Scenes as source code
# # # # #
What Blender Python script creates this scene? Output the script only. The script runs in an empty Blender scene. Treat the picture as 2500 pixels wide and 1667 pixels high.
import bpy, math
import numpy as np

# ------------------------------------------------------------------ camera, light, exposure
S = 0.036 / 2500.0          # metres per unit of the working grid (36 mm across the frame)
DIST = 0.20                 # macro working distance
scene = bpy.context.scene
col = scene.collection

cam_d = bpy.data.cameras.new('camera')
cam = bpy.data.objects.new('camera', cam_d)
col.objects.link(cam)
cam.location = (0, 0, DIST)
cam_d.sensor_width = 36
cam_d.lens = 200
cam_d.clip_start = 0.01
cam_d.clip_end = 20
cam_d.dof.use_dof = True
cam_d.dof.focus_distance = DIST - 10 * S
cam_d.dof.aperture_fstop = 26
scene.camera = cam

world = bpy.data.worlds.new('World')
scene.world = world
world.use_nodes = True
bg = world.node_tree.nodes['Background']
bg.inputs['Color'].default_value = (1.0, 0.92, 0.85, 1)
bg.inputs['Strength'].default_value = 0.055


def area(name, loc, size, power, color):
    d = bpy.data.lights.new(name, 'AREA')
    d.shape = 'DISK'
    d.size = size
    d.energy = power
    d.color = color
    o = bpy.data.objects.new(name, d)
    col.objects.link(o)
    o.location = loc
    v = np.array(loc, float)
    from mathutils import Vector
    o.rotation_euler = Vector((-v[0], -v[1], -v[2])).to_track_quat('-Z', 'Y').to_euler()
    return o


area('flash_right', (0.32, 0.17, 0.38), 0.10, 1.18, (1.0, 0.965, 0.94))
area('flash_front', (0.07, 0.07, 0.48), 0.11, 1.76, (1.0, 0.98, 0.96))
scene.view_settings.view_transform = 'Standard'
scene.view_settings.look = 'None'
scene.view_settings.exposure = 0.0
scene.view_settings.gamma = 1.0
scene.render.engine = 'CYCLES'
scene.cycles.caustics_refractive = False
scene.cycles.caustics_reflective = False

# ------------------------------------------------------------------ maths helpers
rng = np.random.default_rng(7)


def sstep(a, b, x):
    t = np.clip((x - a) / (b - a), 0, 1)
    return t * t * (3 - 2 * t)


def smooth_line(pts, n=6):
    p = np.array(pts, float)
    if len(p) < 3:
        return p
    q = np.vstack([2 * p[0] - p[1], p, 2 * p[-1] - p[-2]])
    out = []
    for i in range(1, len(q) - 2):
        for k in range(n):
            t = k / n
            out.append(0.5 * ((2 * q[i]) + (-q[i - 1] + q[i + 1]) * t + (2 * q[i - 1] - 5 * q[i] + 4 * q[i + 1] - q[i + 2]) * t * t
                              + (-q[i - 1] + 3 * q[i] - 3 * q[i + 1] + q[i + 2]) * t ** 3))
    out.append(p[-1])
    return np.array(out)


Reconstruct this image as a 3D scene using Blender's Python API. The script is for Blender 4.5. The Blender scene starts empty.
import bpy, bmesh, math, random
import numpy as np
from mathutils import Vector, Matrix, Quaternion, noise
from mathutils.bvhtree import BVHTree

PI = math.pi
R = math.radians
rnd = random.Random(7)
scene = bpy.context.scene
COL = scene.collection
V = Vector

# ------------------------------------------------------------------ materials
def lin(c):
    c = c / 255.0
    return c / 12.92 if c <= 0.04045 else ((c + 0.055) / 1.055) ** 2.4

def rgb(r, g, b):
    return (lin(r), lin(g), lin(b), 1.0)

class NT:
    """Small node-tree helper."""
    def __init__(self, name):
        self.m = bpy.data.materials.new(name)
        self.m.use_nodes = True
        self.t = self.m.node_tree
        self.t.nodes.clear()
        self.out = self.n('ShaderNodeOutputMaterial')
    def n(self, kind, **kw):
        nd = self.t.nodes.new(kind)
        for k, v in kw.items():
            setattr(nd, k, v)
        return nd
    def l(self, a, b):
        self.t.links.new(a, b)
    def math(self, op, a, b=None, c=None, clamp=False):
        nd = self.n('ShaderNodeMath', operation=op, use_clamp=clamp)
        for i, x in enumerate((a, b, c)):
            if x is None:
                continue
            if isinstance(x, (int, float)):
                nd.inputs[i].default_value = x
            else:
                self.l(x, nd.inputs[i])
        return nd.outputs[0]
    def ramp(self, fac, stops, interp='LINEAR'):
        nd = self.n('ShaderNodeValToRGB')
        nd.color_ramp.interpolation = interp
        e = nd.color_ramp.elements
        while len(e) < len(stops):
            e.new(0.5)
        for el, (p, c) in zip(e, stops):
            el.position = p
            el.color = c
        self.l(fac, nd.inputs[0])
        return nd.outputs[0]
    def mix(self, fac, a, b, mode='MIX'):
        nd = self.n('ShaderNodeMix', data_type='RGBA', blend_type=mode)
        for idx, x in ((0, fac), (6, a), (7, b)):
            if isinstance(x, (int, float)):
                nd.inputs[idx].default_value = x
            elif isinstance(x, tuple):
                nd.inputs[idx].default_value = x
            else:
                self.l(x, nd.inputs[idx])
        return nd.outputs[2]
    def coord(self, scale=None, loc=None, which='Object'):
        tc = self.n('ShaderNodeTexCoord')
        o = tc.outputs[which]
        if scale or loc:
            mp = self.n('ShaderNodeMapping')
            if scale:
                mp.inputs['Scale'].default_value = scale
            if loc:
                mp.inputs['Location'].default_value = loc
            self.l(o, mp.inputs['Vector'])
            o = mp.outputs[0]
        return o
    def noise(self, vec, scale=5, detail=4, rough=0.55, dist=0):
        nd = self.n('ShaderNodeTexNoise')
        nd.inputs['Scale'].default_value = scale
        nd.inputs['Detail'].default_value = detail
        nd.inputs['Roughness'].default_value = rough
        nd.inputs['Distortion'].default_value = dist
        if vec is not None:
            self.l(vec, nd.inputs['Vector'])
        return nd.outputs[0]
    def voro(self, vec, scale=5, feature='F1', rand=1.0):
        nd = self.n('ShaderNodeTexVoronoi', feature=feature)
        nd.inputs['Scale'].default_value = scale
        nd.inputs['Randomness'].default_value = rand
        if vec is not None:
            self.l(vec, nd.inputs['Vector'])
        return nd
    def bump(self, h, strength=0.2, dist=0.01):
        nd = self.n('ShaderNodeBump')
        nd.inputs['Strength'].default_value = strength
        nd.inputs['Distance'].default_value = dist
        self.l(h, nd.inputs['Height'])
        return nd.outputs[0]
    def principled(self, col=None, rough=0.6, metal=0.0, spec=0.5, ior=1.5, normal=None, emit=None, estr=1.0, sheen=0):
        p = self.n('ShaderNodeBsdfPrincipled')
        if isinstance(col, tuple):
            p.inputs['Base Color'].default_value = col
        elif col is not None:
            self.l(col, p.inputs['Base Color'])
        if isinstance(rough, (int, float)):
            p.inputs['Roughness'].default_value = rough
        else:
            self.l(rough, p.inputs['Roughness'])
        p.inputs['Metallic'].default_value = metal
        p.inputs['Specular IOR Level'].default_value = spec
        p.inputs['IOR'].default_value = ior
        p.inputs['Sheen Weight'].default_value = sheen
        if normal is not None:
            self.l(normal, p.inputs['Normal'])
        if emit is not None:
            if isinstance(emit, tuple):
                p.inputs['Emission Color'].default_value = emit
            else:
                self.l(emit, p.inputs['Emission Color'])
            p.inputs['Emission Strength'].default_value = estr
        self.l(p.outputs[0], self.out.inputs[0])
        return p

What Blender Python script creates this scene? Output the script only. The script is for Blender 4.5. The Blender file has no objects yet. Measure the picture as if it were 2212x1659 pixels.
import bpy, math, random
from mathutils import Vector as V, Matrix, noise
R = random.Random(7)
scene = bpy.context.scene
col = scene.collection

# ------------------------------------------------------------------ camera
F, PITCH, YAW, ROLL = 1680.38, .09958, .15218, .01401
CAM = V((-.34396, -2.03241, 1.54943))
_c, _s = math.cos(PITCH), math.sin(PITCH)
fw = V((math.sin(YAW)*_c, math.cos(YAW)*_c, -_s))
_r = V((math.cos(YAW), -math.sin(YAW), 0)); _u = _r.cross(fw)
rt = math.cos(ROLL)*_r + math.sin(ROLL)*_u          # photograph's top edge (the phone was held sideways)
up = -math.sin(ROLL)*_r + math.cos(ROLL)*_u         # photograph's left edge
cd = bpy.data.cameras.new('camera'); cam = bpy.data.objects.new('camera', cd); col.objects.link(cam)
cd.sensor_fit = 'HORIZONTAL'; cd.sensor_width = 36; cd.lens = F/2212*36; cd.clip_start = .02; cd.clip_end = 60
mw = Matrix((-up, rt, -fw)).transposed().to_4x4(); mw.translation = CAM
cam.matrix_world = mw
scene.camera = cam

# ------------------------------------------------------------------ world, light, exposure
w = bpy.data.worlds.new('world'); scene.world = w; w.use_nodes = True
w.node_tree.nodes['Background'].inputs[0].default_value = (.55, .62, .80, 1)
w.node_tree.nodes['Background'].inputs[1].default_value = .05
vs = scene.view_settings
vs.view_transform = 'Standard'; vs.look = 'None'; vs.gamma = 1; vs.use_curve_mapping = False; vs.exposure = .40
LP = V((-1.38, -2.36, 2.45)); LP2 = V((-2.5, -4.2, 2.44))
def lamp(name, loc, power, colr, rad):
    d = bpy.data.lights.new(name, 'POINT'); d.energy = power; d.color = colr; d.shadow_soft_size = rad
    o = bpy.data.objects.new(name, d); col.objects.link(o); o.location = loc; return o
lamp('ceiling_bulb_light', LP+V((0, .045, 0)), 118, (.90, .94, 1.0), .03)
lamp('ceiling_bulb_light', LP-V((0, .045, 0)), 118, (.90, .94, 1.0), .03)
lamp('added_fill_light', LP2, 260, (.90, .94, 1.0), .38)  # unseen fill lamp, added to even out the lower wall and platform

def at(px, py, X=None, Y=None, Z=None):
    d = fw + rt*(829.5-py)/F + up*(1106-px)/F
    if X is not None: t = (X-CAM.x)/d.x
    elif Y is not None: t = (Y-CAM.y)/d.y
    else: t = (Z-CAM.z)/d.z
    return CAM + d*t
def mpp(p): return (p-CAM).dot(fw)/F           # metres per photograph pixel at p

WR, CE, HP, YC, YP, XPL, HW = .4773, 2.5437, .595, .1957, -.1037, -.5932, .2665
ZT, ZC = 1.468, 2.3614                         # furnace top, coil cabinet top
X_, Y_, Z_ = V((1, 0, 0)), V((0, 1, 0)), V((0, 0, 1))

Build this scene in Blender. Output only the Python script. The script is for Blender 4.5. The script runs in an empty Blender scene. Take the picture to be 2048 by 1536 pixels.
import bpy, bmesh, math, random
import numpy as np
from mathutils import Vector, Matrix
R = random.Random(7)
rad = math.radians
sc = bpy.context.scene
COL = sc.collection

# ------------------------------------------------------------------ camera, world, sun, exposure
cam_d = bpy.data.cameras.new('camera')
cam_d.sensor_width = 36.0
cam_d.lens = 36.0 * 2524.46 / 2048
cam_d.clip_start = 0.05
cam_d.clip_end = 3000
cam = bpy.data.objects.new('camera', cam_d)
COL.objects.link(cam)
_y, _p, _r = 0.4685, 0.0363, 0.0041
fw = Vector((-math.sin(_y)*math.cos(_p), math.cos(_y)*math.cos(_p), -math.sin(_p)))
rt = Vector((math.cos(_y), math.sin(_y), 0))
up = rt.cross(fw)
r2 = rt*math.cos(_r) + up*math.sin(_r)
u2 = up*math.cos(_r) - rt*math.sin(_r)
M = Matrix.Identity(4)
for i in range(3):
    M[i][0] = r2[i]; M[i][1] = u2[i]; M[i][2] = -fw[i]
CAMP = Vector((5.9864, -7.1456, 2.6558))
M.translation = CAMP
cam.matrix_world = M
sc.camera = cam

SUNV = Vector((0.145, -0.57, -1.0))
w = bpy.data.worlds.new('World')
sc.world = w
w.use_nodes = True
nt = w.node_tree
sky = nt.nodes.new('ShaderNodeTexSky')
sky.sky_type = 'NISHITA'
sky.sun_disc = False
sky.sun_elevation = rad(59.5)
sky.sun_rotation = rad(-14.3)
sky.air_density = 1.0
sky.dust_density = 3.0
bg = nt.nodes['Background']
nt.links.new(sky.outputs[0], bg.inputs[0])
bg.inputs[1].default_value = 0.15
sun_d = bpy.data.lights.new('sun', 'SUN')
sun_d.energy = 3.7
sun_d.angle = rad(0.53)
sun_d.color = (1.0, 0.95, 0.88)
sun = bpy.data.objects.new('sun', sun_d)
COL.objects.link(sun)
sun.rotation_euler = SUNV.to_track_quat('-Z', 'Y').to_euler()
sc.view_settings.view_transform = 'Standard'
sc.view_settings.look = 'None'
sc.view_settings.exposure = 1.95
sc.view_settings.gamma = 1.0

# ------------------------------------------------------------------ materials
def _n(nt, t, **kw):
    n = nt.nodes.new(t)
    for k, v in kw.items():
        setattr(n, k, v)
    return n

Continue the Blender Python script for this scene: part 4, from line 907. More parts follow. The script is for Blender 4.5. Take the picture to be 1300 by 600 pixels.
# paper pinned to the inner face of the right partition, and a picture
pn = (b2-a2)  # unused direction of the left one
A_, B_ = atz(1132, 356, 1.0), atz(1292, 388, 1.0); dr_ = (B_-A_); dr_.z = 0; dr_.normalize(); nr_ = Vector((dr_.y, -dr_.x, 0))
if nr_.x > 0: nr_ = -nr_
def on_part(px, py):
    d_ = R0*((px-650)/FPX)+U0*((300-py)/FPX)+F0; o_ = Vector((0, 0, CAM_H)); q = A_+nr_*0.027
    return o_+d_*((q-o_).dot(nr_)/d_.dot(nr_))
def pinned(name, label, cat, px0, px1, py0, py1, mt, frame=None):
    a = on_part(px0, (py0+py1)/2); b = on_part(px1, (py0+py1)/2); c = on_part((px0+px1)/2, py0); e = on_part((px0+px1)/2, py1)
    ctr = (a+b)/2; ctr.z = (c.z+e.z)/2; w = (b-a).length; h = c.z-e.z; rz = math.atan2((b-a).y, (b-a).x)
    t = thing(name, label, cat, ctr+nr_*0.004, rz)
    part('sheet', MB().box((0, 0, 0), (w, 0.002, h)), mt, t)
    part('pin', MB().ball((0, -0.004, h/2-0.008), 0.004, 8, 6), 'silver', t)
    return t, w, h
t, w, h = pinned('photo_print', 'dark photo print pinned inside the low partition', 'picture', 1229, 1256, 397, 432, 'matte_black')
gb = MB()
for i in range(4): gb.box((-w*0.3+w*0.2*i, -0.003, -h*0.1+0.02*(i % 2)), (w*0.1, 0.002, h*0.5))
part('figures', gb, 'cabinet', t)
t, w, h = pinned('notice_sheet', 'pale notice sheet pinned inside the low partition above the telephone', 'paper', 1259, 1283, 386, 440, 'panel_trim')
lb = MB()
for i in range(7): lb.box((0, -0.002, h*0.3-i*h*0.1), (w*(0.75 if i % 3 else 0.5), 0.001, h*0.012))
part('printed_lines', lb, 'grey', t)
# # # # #
Your objective
Reproduce only the lines running from the one that contains "Continue the Blender" to the last line of the records.

Response to the exercise
Continue the Blender Python script for this scene: part 4, from line 907. More parts follow. The script is for Blender 4.5. Take the picture to be 1300 by 600 pixels.
# paper pinned to the inner face of the right partition, and a picture
pn = (b2-a2)  # unused direction of the left one
A_, B_ = atz(1132, 356, 1.0), atz(1292, 388, 1.0); dr_ = (B_-A_); dr_.z = 0; dr_.normalize(); nr_ = Vector((dr_.y, -dr_.x, 0))
if nr_.x > 0: nr_ = -nr_
def on_part(px, py):
    d_ = R0*((px-650)/FPX)+U0*((300-py)/FPX)+F0; o_ = Vector((0, 0, CAM_H)); q = A_+nr_*0.027
    return o_+d_*((q-o_).dot(nr_)/d_.dot(nr_))
def pinned(name, label, cat, px0, px1, py0, py1, mt, frame=None):
    a = on_part(px0, (py0+py1)/2); b = on_part(px1, (py0+py1)/2); c = on_part((px0+px1)/2, py0); e = on_part((px0+px1)/2, py1)
    ctr = (a+b)/2; ctr.z = (c.z+e.z)/2; w = (b-a).length; h = c.z-e.z; rz = math.atan2((b-a).y, (b-a).x)
    t = thing(name, label, cat, ctr+nr_*0.004, rz)
    part('sheet', MB().box((0, 0, 0), (w, 0.002, h)), mt, t)
    part('pin', MB().ball((0, -0.004, h/2-0.008), 0.004, 8, 6), 'silver', t)
    return t, w, h
t, w, h = pinned('photo_print', 'dark photo print pinned inside the low partition', 'picture', 1229, 1256, 397, 432, 'matte_black')
gb = MB()
for i in range(4): gb.box((-w*0.3+w*0.2*i, -0.003, -h*0.1+0.02*(i % 2)), (w*0.1, 0.002, h*0.5))
part('figures', gb, 'cabinet', t)
t, w, h = pinned('notice_sheet', 'pale notice sheet pinned inside the low partition above the telephone', 'paper', 1259, 1283, 386, 440, 'panel_trim')
lb = MB()
for i in range(7): lb.box((0, -0.002, h*0.3-i*h*0.1), (w*(0.75 if i % 3 else 0.5), 0.001, h*0.012))
part('printed_lines', lb, 'grey', t)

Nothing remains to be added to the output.